Empatizar con cualquier persona sin mirar su posición social, nivel educativo u otra diferencia es un gran reto. Ningún estatus, carencia, recurso o pensamiento te vuelve más fuerte, ni más resistente, ni te regala resiliencia porque sí. Para sanar, todos somos seres humanos.
Si esta historia logra tocar un alma, ser empática con el dolor de al menos una mujer que haya pasado por una situación similar y haya decidido callar y esconder, mi trabajo estará más que recompensado. La voz que escondí es la misma que hoy me impulsa a hablar fuerte y claro, revolviendo sentimientos con una historia dura, pero necesaria, para entregar e inspirar.
C AROLINA J ADUE Z AROR
Medellín, junio de 2022
Me desperté agitada, empapada en sudor. Mi primera reacción fue mirarme el brazo izquierdo. Ahí estaba la cicatriz, intacta, cerrada. Levanté mi camisa de dormir para cerciorarme de que la que tengo en el costado, a la altura de mis costillas, también estuviera así.
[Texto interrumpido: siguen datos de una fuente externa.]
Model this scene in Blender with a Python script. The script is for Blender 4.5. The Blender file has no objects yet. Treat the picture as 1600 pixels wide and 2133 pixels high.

Suspiré aliviada. Cerré mis ojos y recordé la pesadilla. Nunca, en veinte años, mi inconsciente había develado una imagen tan nítida del hombre que nos atacó y secuestró en nuestra propia casa; el «psicópata de La Dehesa», denominado así después de atacarnos.
Ese día supe que había tantas cosas enterradas en mí. En lo más profundo, bajo todas las capas de mi conciencia. Escondidas, resguardadas, ignoradas. Se manifestaban a través de miedos específicos, sensaciones, recuerdos fugaces. De esos que te hacen cerrar los ojos con firmeza, para olvidar lo que estás sintiendo. Escuché y leí en silencio, durante tanto tiempo, todo lo que se especuló, lo que se dijo, lo que se escribió, sin nunca tratar de encontrar un espacio para mi versión. No sentí la necesidad de plasmar en papel el transcurso de la noche más larga y tortuosa de mi vida hasta hoy, pues cuando el dolor acecha el cuerpo y el alma, también te roba parte de tu voz.